A Year of Mounting Pressure
Saskatoon firefighters spent much of 2025 stretched to their limits — not just battling blazes, but responding to a surging wave of overdoses and encampment emergencies that reshaped what a shift on the job looks like.
According to data reviewed by the fire department, the number of overdose calls that required firefighter response nearly doubled compared to the previous year. At the same time, fires at encampments — temporary shelters used by people experiencing homelessness — more than doubled, compounding the workload on crews already managing a busy emergency calendar.
Department officials described the cumulative impact as a "substantial strain" on personnel and resources.
Beyond Fighting Fires
The Saskatoon situation reflects a broader shift playing out in fire departments across Canada. As the overdose crisis deepens and visible homelessness grows in cities from Victoria to Halifax, firefighters are increasingly acting as a catch-all emergency response — filling gaps that would traditionally fall to paramedics, social services, or mental health teams.
Encampment fires are particularly resource-intensive. Unlike structure fires, they're often in hard-to-reach locations, involve improvised shelters and open flames, and can spread quickly to adjacent areas. Responding to them frequently requires extended scene management rather than a quick knockdown and return to station.
Overdose calls add a different kind of pressure. Firefighters are trained in first aid and often carry naloxone, but repeated exposure to overdose scenes — sometimes multiple calls per shift in the same neighbourhood — takes a psychological toll that departments are only beginning to formally track and address.
Fire Inspections Drop as Demand Rises
One of the more telling statistics from Saskatoon's 2025 figures: the number of fire inspections dropped over the same period.
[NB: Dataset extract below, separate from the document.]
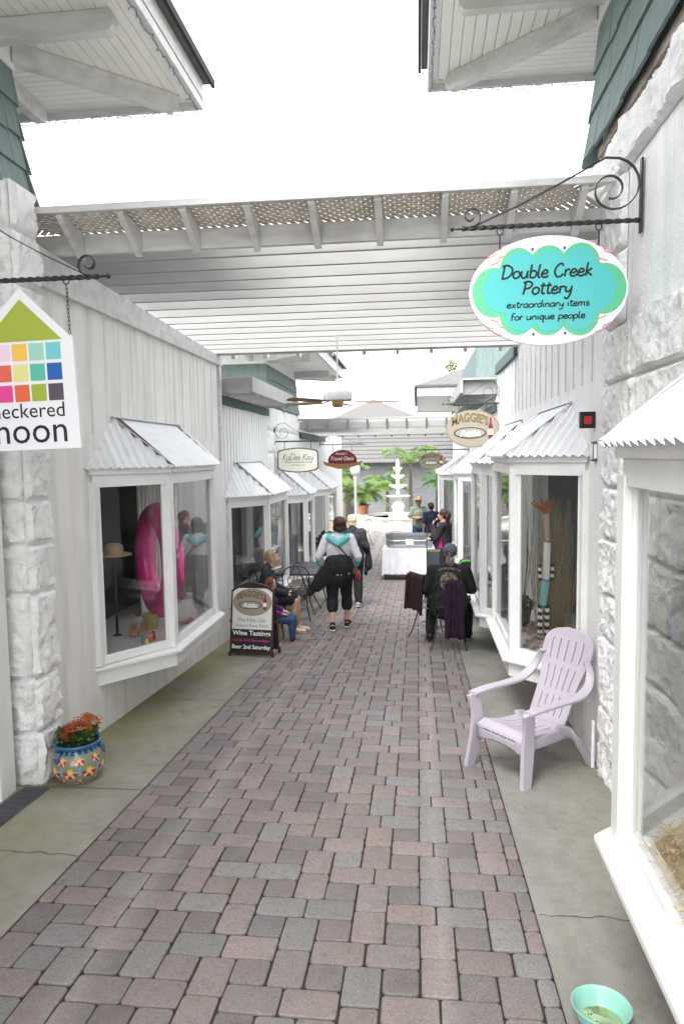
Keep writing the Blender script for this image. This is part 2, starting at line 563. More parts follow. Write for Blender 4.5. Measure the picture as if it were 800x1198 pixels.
# pavers
def paver_mat():
    m, n, L, b = new_mat('tumbled_pavers')
    b.inputs['Roughness'].default_value = .75
    b.inputs['Specular IOR Level'].default_value = .4
    at = n.new('ShaderNodeAttribute')
    at.attribute_name = 'tone'
    tc = n.new('ShaderNodeTexCoord')
    def tex(scale, det=8, rough=.7):
        t = n.new('ShaderNodeTexNoise')
        t.inputs['Scale'].default_value = scale
        t.inputs['Detail'].default_value = det
        t.inputs['Roughness'].default_value = rough
        L.new(tc.outputs['Object'], t.inputs['Vector'])
        return t.outputs['Fac']
    def mr(f, a, b_, c, d):
        x = n.new('ShaderNodeMapRange')
        L.new(f, x.inputs[0])
        for i, q in enumerate((a, b_, c, d)): x.inputs[i + 1].default_value = q
        return x.outputs[0]
    def mixc(f, a, c, blend='MIX'):
        x = n.new('ShaderNodeMix')
        x.data_type = 'RGBA'
        x.blend_type = blend
        L.new(f, x.inputs[0]) if not isinstance(f, float) else setattr(x.inputs[0], 'default_value', f)
        L.new(a, x.inputs[6])
        if isinstance(c, tuple): x.inputs[7].default_value = C4(c)
        else: L.new(c, x.inputs[7])
        return x.outputs[2]
    # aggregate speckle, blotches and pale worn dust
    c = mixc(mr(tex(13, 8, .75), .40, .66, 0, .6), at.outputs['Color'], (.225, .20, .195))
    c = mixc(mr(tex(26, 8, .8), .50, .66, 0, .6), c, (.095, .083, .080))
    c = mixc(mr(tex(130, 6, .9), .50, .60, 0, .70), c, (.055, .048, .046))
    c = mixc(mr(tex(190, 5, .9), .54, .64, 0, .75), c, (.42, .39, .38))
    c = mixc(mr(tex(.8, 6, .65), .5, .78, 0, .30), c, (.15, .135, .12))
    # two pale worn lines running along the lane
    sx = n.new('ShaderNodeSeparateXYZ')
    L.new(tc.outputs['Object'], sx.inputs[0])
    for xc_, wd_ in ((.085, .075), (-1.32, .10)):
        sub = n.new('ShaderNodeMath'); sub.operation = 'SUBTRACT'; L.new(sx.outputs[0], sub.inputs[0]); sub.inputs[1].default_value = xc_
        ab = n.new('ShaderNodeMath'); ab.operation = 'ABSOLUTE'; L.new(sub.outputs[0], ab.inputs[0])
        band = mr(ab.outputs[0], 0, wd_, .62, 0)
        nb = mr(tex(45, 8, .85), .42, .62, .15, 1)
        ml = n.new('ShaderNodeMath'); ml.operation = 'MULTIPLY'; L.new(band, ml.inputs[0]); L.new(nb, ml.inputs[1])
        c = mixc(ml.outputs[0], c, (.34, .32, .31))
    L.new(c, b.inputs['Base Color'])
    bp = n.new('ShaderNodeBump')
    bp.inputs['Strength'].default_value = .8
    bp.inputs['Distance'].default_value = .004
    L.new(tex(110, 10, .85), bp.inputs['Height'])
    L.new(bp.outputs[0], b.inputs['Normal'])
    return m
M['paver'] = paver_mat()
M['joint'] = mat('joint_sand', (.022, .018, .016), .95, (.04, .035, .026), 30)
tag(strip_mesh(XL - .003, XR + .003, -4, 34, -.010).build('paver_bed', M['joint']), kind='structure')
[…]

Inspections are a core preventive function — they catch hazards before they become emergencies. When operational demand eats into the time crews have for prevention work, it can set up a cycle where future emergency calls increase.
It's a resource trade-off that fire chiefs across Canada are watching closely. More calls means less time for the proactive work that keeps call volumes down in the first place.
A National Conversation
Saskatoon's numbers arrive as Canadian cities continue to debate how to address both the overdose epidemic and the visibility of encampments on public land. Firefighters and paramedics have become frontline responders to what is fundamentally a public health and housing crisis — a role that comes without the specialized training, staffing ratios, or mental health supports that social and health workers receive.
Unions representing emergency services workers have called for additional resources, peer support programs, and clearer protocols around when and how fire departments should be dispatched to non-fire emergencies.
For Saskatoon's crews, 2025 was a year that made those conversations impossible to ignore.